Reconheço que Deus não exige nada de mim para me amar, e todo aquele que me exige algo como condição de amor não me ama.

Oração
Orar hoje é reconhecer quem Deus é, desejando orientar minha existência sobre os valores deste Deus. No modelo de oração que Jesus usou não existe pedido de coisas para mim e sim de coisas em mim.

Não oro mais para ter, ou conquistar. Oro para ser, ou tornar-me. Não anseio que minhas orações sejam respondidas, agora quero ser resposta a oração das pessoas.

Dúvida
Durante toda minha vida a dúvida foi meu algoz, hoje a chamo de amiga, parceira de fé. Agora sei que a fé nasce das minhas incertezas. Lembro-me ainda das palavras ditas por Papai, personagem que representa Deus no romance A Cabana de Willian P. Young, “Na casa das certezas não há espaço para a fé”.

Em minha comunidade, ainda sem nome, nos reunidos e debatemos graças à dúvida. Onde existe a certeza não há espaço para o amanhã, para uma nova conversa. A dúvida tem sido o elixir da minha fé.


Geralmente é dito que fé é a certeza, já disse o que penso sobre isso no quesito dúvida. É dito também que fé acreditar em Deus, ou acreditar que Deus pode tudo. Adotei a definição do Rob Bell para o que é fé; “... fé é acreditar que Deus acredita em você.”

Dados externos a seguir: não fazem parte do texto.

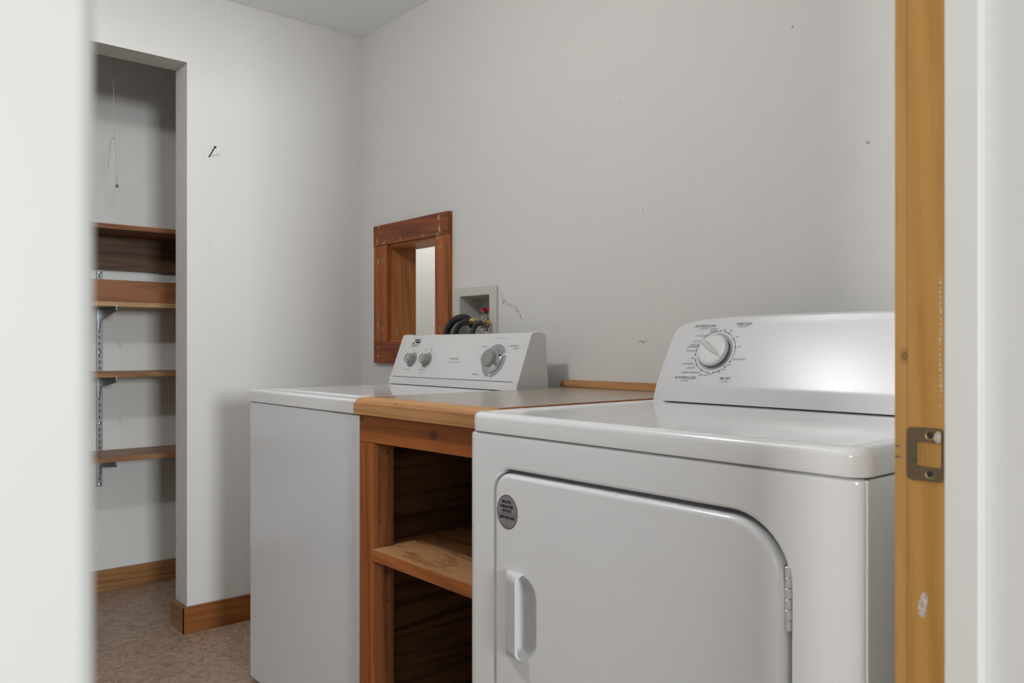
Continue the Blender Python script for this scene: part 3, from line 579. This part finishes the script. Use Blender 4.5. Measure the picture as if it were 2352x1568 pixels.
WT = [('heavy duty', -2.0359, 0.9791, 0.0426, 0.0092, 0.6), ('3 TEMP. COMBINATIONS', -2.037, 0.9678, 0.0708, 0.0026, 0.8), ('normal', -1.9047, 1.0176, 0.0269, 0.0047, -0.1), ('permanent', -1.7672, 1.0181, 0.0394, 0.0060, -0.1), ('press', -1.7566, 1.0104, 0.0191, 0.0055, 0.1), ('delicate', -1.9108, 0.934, 0.0271, 0.0055, 1.5), ('pull start / push stop', -1.837, 1.0419, 0.0537, 0.0040, -0.5), ('load size', -2.2826, 0.9405, 0.0294, 0.0045, 1.3), ('temperature', -2.1962, 0.9408, 0.0425, 0.0050, 1.3), ('hot', -2.1965, 0.9326, 0.0111, 0.0038, 1.4), ('cold', -2.1975, 0.9262, 0.0103, 0.0038, 1.5), ('medium', -2.2791, 1.0048, 0.0165, 0.0029, 0.2), ('large', -2.2506, 0.9988, 0.0112, 0.0032, 0.3), ('cold', -2.2087, 1.0076, 0.0105, 0.0030, 0.1), ('cold', -2.2057, 1.0033, 0.0092, 0.0030, 0.2), ('warm', -2.1778, 1.0087, 0.0136, 0.0027, 0.1), ('cold', -2.1768, 1.0032, 0.0111, 0.0030, 0.2), ('warm', -2.1527, 0.9945, 0.0087, 0.0025, 0.3), ('warm', -2.1529, 0.9886, 0.0089, 0.0025, 0.4), ('10', -1.8342, 1.0305, 0.007, 0.0026, -0.3), ('8', -1.8008, 1.0203, 0.0036, 0.0028, -0.1), ('off', -1.7902, 1.0055, 0.0062, 0.0026, 0.1), ('Regular', -1.7806, 0.9997, 0.012, 0.0028, 0.2), ('10', -1.7792, 0.9873, 0.0058, 0.0026, 0.5), ('off', -1.8828, 1.0154, 0.0076, 0.0026, 0.0), ('rinse', -1.9073, 0.9794, 0.0136, 0.0026, 0.7), ('off', -1.835, 0.9231, 0.0066, 0.0026, 1.7), ('6', -1.8185, 0.9357, 0.0036, 0.0028, 1.5), ('4', -1.8814, 0.9448, 0.0038, 0.0028, 1.3), ('spin', -1.8565, 0.9354, 0.0101, 0.0028, 1.5), ('soak', -1.8541, 0.9304, 0.012, 0.0024, 1.6)]
for s, x, z, w_, h_, a in WT:
    text('lettering', s, 'ink_grey', wa, panelW(x, z, 0.0004), w_, h_, 0.25)
# emblem
m = panelW(-2.2755, 1.0357, 0.0004)
bm = bmesh.new(); lo = lambda p: m @ Vector((p[0] + p[1] * 0.35, p[1], 0))
E_ = 0.0215
def poly(pts): bm.faces.new([bm.verts.new(lo(p)) for p in pts])
poly([(-E_, 0.0085), (-E_ * 0.45, 0.0085), (-E_ * 0.95, 0.0030), (-E_, 0.0010)])
poly([(E_, 0.0085), (E_ * 0.62, 0.0085), (E_ * 0.9, 0.0060), (E_, 0.0040)])
poly([(-E_, -0.0100), (-E_, -0.0030), (-E_ * 0.62, -0.0068), (-E_ * 0.25, -0.0100)])
poly([(0.0006 + 0.0145 * math.cos(2 * math.pi * i / 24), 0.0042 + 0.0026 * math.sin(2 * math.pi * i / 24)) for i in range(24)])
poly([(-0.0150, -0.0002), (0.0150, -0.0002), (0.0205, 0.0018), (0.0212, -0.0085), (0.0090, -0.0085), (-0.0020, -0.0068), (-0.0105, -0.0042)])
link('emblem', bm, 'ink', wa, smooth=0)
text('lettering', 'ESTATE', 'ink', wa, panelW(-2.2805, 1.0205, 0.0004), 0.0440, 0.0080, 0.25)

# ================================================================== WOODEN STAND AND WORKTOP
SX0, SX1 = -1.6847, -1.1945
st = thing('work_stand', (-1.44, 1.30, 0), 'open wooden shelf stand of fir boards and plywood between washer and dryer', 'shelf unit')
bm = bmesh.new(); box(bm, SX0, SX1, 0.975, 0.993, 0.7926, 0.8580, 0.0015)
for v in bm.verts:
    if v.co.z < 0.82: v.co.z += 0.009 * (v.co.x - SX0)
link('apron', bm, 'apron_wood', st)
part_box('post', 'post_wood', st, (SX0, -1.6296, 0.975, 0.9925, 0.0, 0.7922), 0.0015)
part_box('post', 'post_wood', st, (-1.232, SX1, 0.975, 0.9925, 0.0, 0.7922), 0.0015)
sd = part_box('stud', 'stud_wood', st, (-1.668, -1.6300, 0.9927, 1.0370, 0.0, 0.855), 0.0015)
part_box('stud', 'stud_wood', st, (-1.225, -1.197, 0.9927, 1.0370, 0.0, 0.855), 0.0015)
part_box('stud', 'stud_wood', st, (-1.668, -1.6300, 1.600, 1.6400, 0.0, 0.855), 0.0015)
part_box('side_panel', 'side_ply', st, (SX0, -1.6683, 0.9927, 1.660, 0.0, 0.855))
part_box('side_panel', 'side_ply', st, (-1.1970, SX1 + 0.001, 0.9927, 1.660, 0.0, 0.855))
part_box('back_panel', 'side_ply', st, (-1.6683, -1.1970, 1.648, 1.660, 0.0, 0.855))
part_box('apron', 'post_wood', st, (-1.6683, -1.1970, 1.600, 1.618, 0.79, 0.858))
bm = bmesh.new(); box(bm, -1.6262, -1.2335, 0.9752, 1.037, 0.5222, 0.5470, 0.001); box(bm, -1.6680, -1.198, 1.0371, 1.599, 0.5222, 0.5470, 0.0); link('shelf', bm, 'shelf_ply', st)
part_box('shelf_edging', 'shelf_edge', st, (-1.6264, -1.2335, 0.9700, 0.9752, 0.5220, 0.5468), 0.001)
for z in (0.765, 0.607, 0.418):
    bm = bmesh.new(); disc_stack(bm, (-1.6303, 1.018 if z != 0.607 else 0.997, z), (1, 0, 0), [(0.0035, 0), (0.0035, 0.0006)], 12)
    link('bolt_hole', bm, 'dark', sd, smooth=0)

wt = thing('worktop', (-1.44, 1.30, 0.858), 'grey-brown laminate worktop with a thick wooden front edge between washer and dryer', 'worktop')
def shear_x(bm):
    for v in bm.verts: v.co.z += 0.006 * (v.co.x + 1.68) * max(0, (0.95 - 0.3 * (v.co.y - 0.95)))
bm = bmesh.new()
pr = [(0.9935, 0.8585), (0.9552, 0.8585), (0.9545, 0.8592), (0.9545, 0.8845), (0.9555, 0.8865), (0.9640, 0.8955), (0.9670, 0.8970), (0.9705, 0.8976), (0.9935, 0.8976)]
cz = lambda z, k: 0.8585 + (z - 0.8585) * k
loft(bm, [[(-1.6820, 0.9740 + (y - 0.974) * 0.75, cz(z, 0.72)) for y, z in pr], [(-1.6800, 0.974 + (y - 0.974) * 0.92, cz(z, 0.86)) for y, z in pr], [(-1.6760, 0.974 + (y - 0.974) * 0.985, cz(z, 0.95)) for y, z in pr], [(-1.6700, y, z) for y, z in pr], [(-1.1905, y, z) for y, z in pr]])
link('front_nosing', bm, 'nosing_wood', wt, smooth=18)
bm = bmesh.new(); box(bm, -1.6800, -1.1940, 0.9937, 1.6790, 0.8585, 0.8972, 0.0006); link('laminate_top', bm, 'laminate', wt)
bm = bmesh.new(); box(bm, -1.1938, -1.1905, 0.9937, 1.6790, 0.8585, 0.8975, 0.0006); link('side_edging', bm, 'post_wood', wt)
bm = bmesh.new(); stack_pts = [[(x, y, z) for y, z in ((1.6795, 0.8980), (1.6795, 0.9130), (1.6815, 0.9172), (1.6860, 0.9185), (1.6990, 0.9185), (1.6990, 0.8980))] for x in (-1.7180, -1.1900)]
pr0 = [(1.6795, 0.8990), (1.6795, 0.9070), (1.6815, 0.9085), (1.6860, 0.9090), (1.6990, 0.9090), (1.6990, 0.8990)]
loft(bm, [[(-1.7290, y, z) for y, z in pr0], [(-1.7265, y, 0.898 + (z - 0.898) * 1.5 if z > 0.9 else 0.898) for y, z in pr0]] + stack_pts)
link('back_strip', bm, 'nosing_wood', wt, smooth=30)

# ================================================================== DRYER
DX0, DX1, DY = -1.1875, -0.4415, 0.920
dr = thing('clothes_dryer', (-0.815, 1.25, 0), 'large white front-loading clothes dryer beside the door, right of the worktop', 'dryer')
HZ = 0.8600
# side and back panels
for x0, x1 in ((DX0 + 0.002, DX0 + 0.014), (DX1 - 0.012, DX1 + 0.0008)):
    part_box('side_panel', 'enamel', dr, (x0, x1, 0.9300, 1.620, 0.02, HZ - 0.002), 0.0022, 4)
    part_box('panel_seam', 'dark', dr, (x0 + 0.004, x1 - 0.0042, 0.9270, 0.9296, 0.03, HZ - 0.004), smooth=0)
part_box('back_panel', 'enamel', dr, (DX0 + 0.0142, DX1 - 0.0122, 1.600, 1.6199, 0.02, HZ - 0.002))
# front panel with the door recess
hx0, hx1, hz0, hz1 = -1.1163, -0.5330, 0.16, 0.8005
rad = [0.05, 0.09, 0.09, 0.042]         # bottom-left, bottom-right, top-right, top-left
def hole(i, n=12): return rrect(hx0 + i, hx1 - i, hz0 + i, hz1 - i, [max(r_ - i, 0.002) for r_ in rad], n)
bm = bmesh.new(); RC = 0.018; RY = 0.0085
FX1 = DX1 - 0.0018
fill2d(bm, [(DX0 + RC, 0.02), (FX1 - RC, 0.02), (FX1 - RC, HZ - 0.008), (DX0 + RC, HZ - 0.008)], [hole(-0.005)], lambda p: (p[0], DY, p[1]))
loft(bm, [[(x, y, z) for x, z in hole(i)] for i, y in ((-0.005, DY), (-0.002, DY + 0.0006), (0.0, DY + 0.002), (0.0012, DY + 0.005), (0.0015, DY + 0.016))], False, False)
def corner(xc, sgn):
    cols = []
    for i in range(9):
        a = R(90 * i / 8); cols.append((xc + sgn * RC * math.sin(a), DY + RY - RY * math.cos(a)))
    return cols
for xc, sgn in ((DX0 + RC, -1), (FX1 - RC, 1)):
    cs = corner(xc, sgn)
    loft(bm, [[(x, y, 0.02), (x, y, HZ - 0.008), (x - sgn * 0.001 * (1 if x != xc else 0), y + 0.0012, HZ - 0.003), (x - sgn * 0.004, y + 0.006, HZ - 0.001)] for x, y in cs], False, False, closed=False)
vs = [[(x, DY, HZ - 0.008), (x, DY + 0.0012, HZ - 0.003), (x, DY + 0.006, HZ - 0.001)] for x in (DX0 + RC, FX1 - RC)]
loft(bm, vs, False, False, closed=False)
bmesh.ops.remove_doubles(bm, verts=bm.verts[:], dist=2e-5)
link('front_panel', bm, 'enamel', dr, smooth=40)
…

Quem me ensinou isso foi o apostolo Pedro quando pediu que Jesus o chamasse para andar sobre as águas. E Jesus o chamou, isto é, pronunciou uma palavra de ordem a seu respeito.
Pedro saiu do barco e caminhou sobre as águas. Mas em dado momento prestou atenção no vento, e duvidou. Começou a afundar e clamou por socorro: “Senhor, salva-me!”

Pedro não duvidou de Jesus e nem de seu poder de salvar. Então, duvidou do quê?
Duvidou de si mesmo. Duvidou de que seria capaz de cumprir a palavra de Jesus pronunciada a seu respeito. Creio hoje que fé é acreditar que Deus acredita em mim.

Maioria
Não quero fazer parte da maioria, não por birra, mas porque estou pensando como o escritor Nelson Rodrigues “Toda unanimidade é burra”. Na bíblia percebo vários exemplos disso; a criação do bezerro de ouro, a decisão de não entrar em Canaã, o apedrejamento de Estevão e de Paulo, a decisão de soltar o preso e crucificar o Cristo, todas essas ações nasceram do voto da maioria.

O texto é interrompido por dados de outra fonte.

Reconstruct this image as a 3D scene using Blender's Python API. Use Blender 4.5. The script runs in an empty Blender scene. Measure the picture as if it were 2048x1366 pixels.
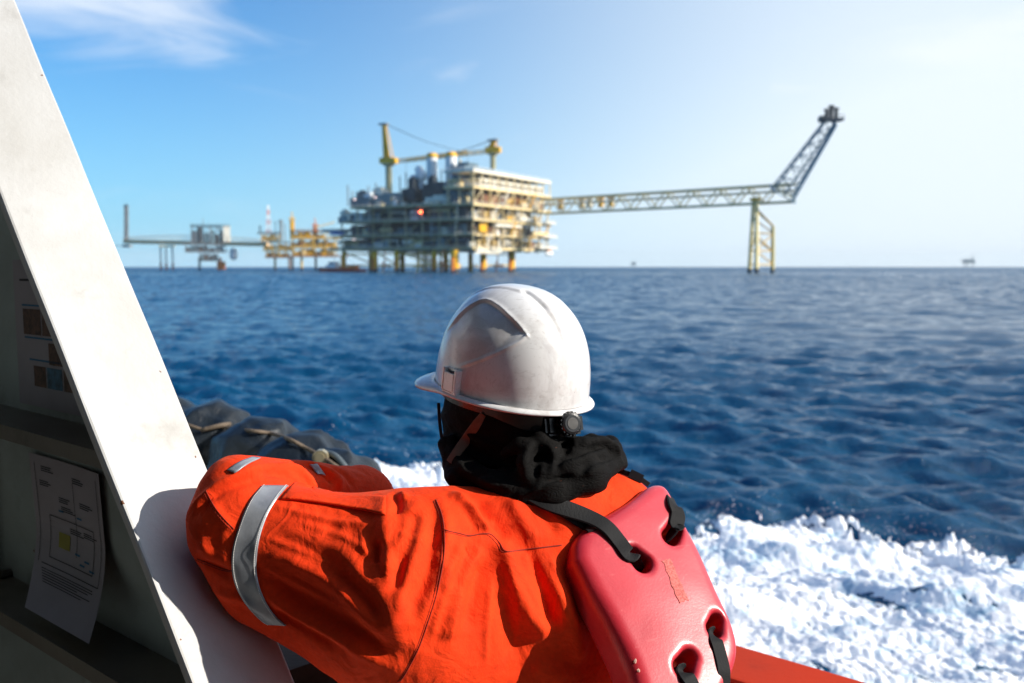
import bpy, bmesh, math, random, time
import numpy as np
from mathutils import Vector, Matrix
T0 = time.time()
rng = np.random.default_rng(7)
random.seed(7)
scene = bpy.context.scene
COL = scene.collection
CAM = np.array([0.0, 0.0, 3.5])          # eye height above the water
PITCH = math.radians(4.31)
FPX = 1991.0                              # 35 mm lens on a 36 mm sensor, in photo pixels

# ------------------------------------------------------------------ helpers
def V(*a): return np.array(a, float)
def unit(v):
    v = np.asarray(v, float); return v / np.linalg.norm(v)
def ray(px, py):
    x = (px - 1024.0) / FPX; y = (683.0 - py) / FPX
    c, s = math.cos(PITCH), math.sin(PITCH)
    d = np.array([x, c + y * s, -s + y * c])
    return d / d[1]
def at(px, py, t): return CAM + t * ray(px, py)
def on_plane(px, py, p0, n):
    r = ray(px, py); t = np.dot(np.asarray(p0) - CAM, n) / np.dot(r, n)
    return CAM + t * r
def pix(P):
    q = np.asarray(P) - CAM
    c, s = math.cos(PITCH), math.sin(PITCH)
    f = q[1] * c - q[2] * s; u = q[1] * s + q[2] * c
    return 1024 + FPX * q[0] / f, 683 - FPX * u / f

def mesh_obj(name, verts, faces, mat=None, parent=None, smooth=False):
    me = bpy.data.meshes.new(name)
    verts = np.asarray(verts, float).reshape(-1, 3)
    if isinstance(faces, np.ndarray):
        n, k = faces.shape
        me.vertices.add(len(verts)); me.vertices.foreach_set('co', verts.astype(np.float32).ravel())
        me.loops.add(n * k); me.loops.foreach_set('vertex_index', faces.astype(np.int32).ravel())
        me.polygons.add(n); me.polygons.foreach_set('loop_start', np.arange(0, n * k, k, dtype=np.int32))
        me.polygons.foreach_set('loop_total', np.full(n, k, np.int32))
        me.update(calc_edges=True); me.validate()
    else:
        me.from_pydata([tuple(v) for v in verts], [], [tuple(f) for f in faces]); me.update()
    if smooth: me.polygons.foreach_set('use_smooth', np.ones(len(me.polygons), bool))
    if mat: me.materials.append(mat)
    o = bpy.data.objects.new(name, me); COL.objects.link(o)
    if parent is not None: attach(o, parent)
    return o
def attach(o, parent):
    """child keeps its world place under a parent Empty or mesh"""
    bpy.context.view_layer.update()
    o.parent = parent; o.matrix_parent_inverse = parent.matrix_world.inverted()
def tag(o, label=None, cat=None, group=None, kind=None):
    if label: o['label'] = label
    if cat: o['category'] = cat
    if group: o['group'] = group
    if kind: o['kind'] = kind
    return o
def empty(name, loc, label, cat, group=None):
    o = bpy.data.objects.new(name, None); COL.objects.link(o)
    o.location = tuple(loc); o.empty_display_size = .1
    bpy.context.view_layer.update()
    return tag(o, label, cat, group)

class MB:
    """collects simple shapes into one mesh"""
    def __init__(s): s.v = []; s.f = []; s.g = []
    def add(s, vs, fs):
        b = len(s.v); s.g.append((b, len(s.f))); s.v += [tuple(map(float, v)) for v in vs]; s.f += [tuple(i + b for i in f) for f in fs]
    def hexa(s, p):      # 8 corners: bottom ring 0-3, top ring 4-7
        s.add(p, [(0,3,2,1),(4,5,6,7),(0,1,5,4),(1,2,6,5),(2,3,7,6),(3,0,4,7)])
    def box(s, c, size, ax=None):
        c = np.asarray(c, float); h = np.asarray(size, float) / 2
        ax = np.eye(3) if ax is None else np.asarray(ax, float)
        P = []
        for z in (-1, 1):
            for x, y in ((-1,-1),(1,-1),(1,1),(-1,1)):
                P.append(c + x*h[0]*ax[0] + y*h[1]*ax[1] + z*h[2]*ax[2])
        s.hexa(P)
    def bar(s, a, b, r, n=6, r2=None, cap=True):
        a = np.asarray(a, float); b = np.asarray(b, float); r2 = r if r2 is None else r2
        d = unit(b - a); h = V(0,0,1) if abs(d[2]) < .9 else V(1,0,0)
        u = unit(np.cross(d, h)); w = np.cross(d, u)
        P = []
        for c, q in ((a, r), (b, r2)):
            for i in range(n):
                t = 2*math.pi*i/n; P.append(c + q*(math.cos(t)*u + math.sin(t)*w))
        F = [(i, (i+1)%n, n+(i+1)%n, n+i) for i in range(n)]
        if cap: F += [tuple(range(n-1,-1,-1)), tuple(range(n, 2*n))]
        s.add(P, F)
    def tube(s, pts, r, n=8):
        V_, F_ = tube_mesh(pts, r, n); s.add(V_, [tuple(f) for f in F_])
    def build_each(s, name, mat=None, parent=None, upright=None):
        """every shape as a part of its own; upright members take the second name"""
        g = s.g + [(len(s.v), len(s.f))]
        for (v0, f0), (v1, f1) in zip(g, g[1:]):
            P = np.array(s.v[v0:v1]); d = np.ptp(P, axis=0)
            mesh_obj(upright if upright and d[2] > 3*max(d[0], d[1]) else name, P, [tuple(i-v0 for i in f) for f in s.f[f0:f1]], mat, parent)
    def build(s, name, mat=None, parent=None, smooth=False):
        return mesh_obj(name, s.v, s.f, mat, parent, smooth)

def tube_mesh(pts, r, n=8):
    pts = np.asarray(pts, float); m = len(pts)
    r = np.full(m, r) if np.isscalar(r) else np.asarray(r)
    Vs = []; up = None
    for i in range(m):
        d = unit(pts[min(i+1, m-1)] - pts[max(i-1, 0)])
        if up is None:
            h = V(0,0,1) if abs(d[2]) < .9 else V(1,0,0); up = unit(np.cross(np.cross(d, h), d))
        up = unit(up - d*np.dot(up, d)); w = np.cross(d, up)
        for k in range(n):
            t = 2*math.pi*k/n; Vs.append(pts[i] + r[i]*(math.cos(t)*up + math.sin(t)*w))
    F = []
    for i in range(m-1):
        for k in range(n):
            a = i*n+k; b = i*n+(k+1)%n; F.append((a, b, b+n, a+n))
    F.append(tuple(range(n-1,-1,-1))); F.append(tuple(range((m-1)*n, m*n)))
    return Vs, F
def spline(pts, n):
    """Catmull-Rom through the points"""
    P = np.asarray(pts, float); P = np.vstack([2*P[0]-P[1], P, 2*P[-1]-P[-2]])
    out = []; m = len(P) - 3
    for i in range(n):
        t = i/(n-1)*m; k = min(int(t), m-1); t -= k
        a, b, c, d = P[k:k+4]
        out.append(.5*((2*b) + (c-a)*t + (2*a-5*b+4*c-d)*t*t + (3*b-a-3*c+d)*t**3))
    return np.array(out)

# ---- gradient noise in numpy
_perm = rng.permutation(512); _perm = np.concatenate([_perm, _perm, _perm])
_g3 = rng.normal(size=(512, 3)); _g3 /= np.linalg.norm(_g3, axis=1)[:, None]
def noise3(x, y, z):
    x = np.asarray(x, float); y = np.asarray(y, float); z = np.asarray(z, float)
    x, y, z = np.broadcast_arrays(x, y, z)
    xi = np.floor(x).astype(int); yi = np.floor(y).astype(int); zi = np.floor(z).astype(int)
    fx, fy, fz = x-xi, y-yi, z-zi
    u, v, w = (q*q*q*(q*(q*6-15)+10) for q in (fx, fy, fz))
    r = 0
    for a in (0, 1):
        for b in (0, 1):
            for c in (0, 1):
                h = _perm[(_perm[(_perm[(xi+a) & 511] + yi+b) & 511] + zi+c) & 511]
                g = _g3[h]
                dt = g[...,0]*(fx-a) + g[...,1]*(fy-b) + g[...,2]*(fz-c)
                r = r + dt*(u if a else 1-u)*(v if b else 1-v)*(w if c else 1-w)
    return r*1.5
def fbm3(x, y, z, oct=4, gain=.5):
    r = 0; a = 1; f = 1
    for i in range(oct):
        r = r + a*noise3(x*f+i*17.3, y*f+i*9.1, z*f+i*5.7); a *= gain; f *= 2.03
    return r
def sstep(a, b, x):
    t = np.clip((x-a)/(b-a), 0, 1); return t*t*(3-2*t)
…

Serei como os irmãos de Beréia; não seguirei cegamente outra consciência que não seja a minha. Não serei mais guiado pela multidão, o fato de um lugar estar cheio não quer dizer que ele é bom.

Vontade de Deus
Andrés Torres Queiruga resumiu “Deus não faz coisa alguma ao nosso lado para nos completar, ou em nosso lugar, suprimindo-nos, mas faz com que nós façamos, pois sustenta nosso ser e agir. A ação parte da criatura, possibilitada pelo Criador. Assim, quanto mais faz Deus, mais fazem as criaturas, quanto mais as criaturas fazem, mais faz Deus. Onde a criatura falha, Deus também falha, porque desde que nos criou decidiu, livremente, nada fazer sem nosso acolhimento e aceitação”.

Deus age de forma pessoal em todas as situações e circunstâncias da vida de todas as pessoas. Mas não é o culpado de tudo o que acontece. Seja esse tudo o bom ou o ruim. Deus ouve nosso clamor e responde nossas súplicas. Mas não é um ventríloquo e não se relaciona conosco como se fossemos fantoches.

Deus se relaciona conosco respeitando nossas histórias e nossas individualidades.

Salvação
Essa foi a mais difícil reforma em mim. Reconhecer que Deus não está interessado em regatar minha alma. Essa dicotomia entre corpo e alma não é bíblica é filosofia grega. Creio que Deus está interessado em mim como um todo e se importa não só com meu estado de espírito mais com o que eu estou fazendo com o meu corpo, como estou me portando nos meus negócios, na sala de aula etc. Ele quer participar da minha vida em plenitude.

Mudei muito de alguns anos pra cá. Se foi para melhor ainda não sei. Sei que perdi muitas ilusões e utopias, não sou mais religioso. Se isso foi bom não sei, sei é que estou mais feliz.
 
Hoje aos 28 anos entendo o porquê as misericórdias do senhor se renovam na minha vida a cada manhã. (Lm 3:22). A misericórdia de Deus se renova a cada manhã para que eu possa me reinventar todos os dias.

Reinventar-se é se dar uma nova oportunidade, e o mais importante, acreditar em você de novo.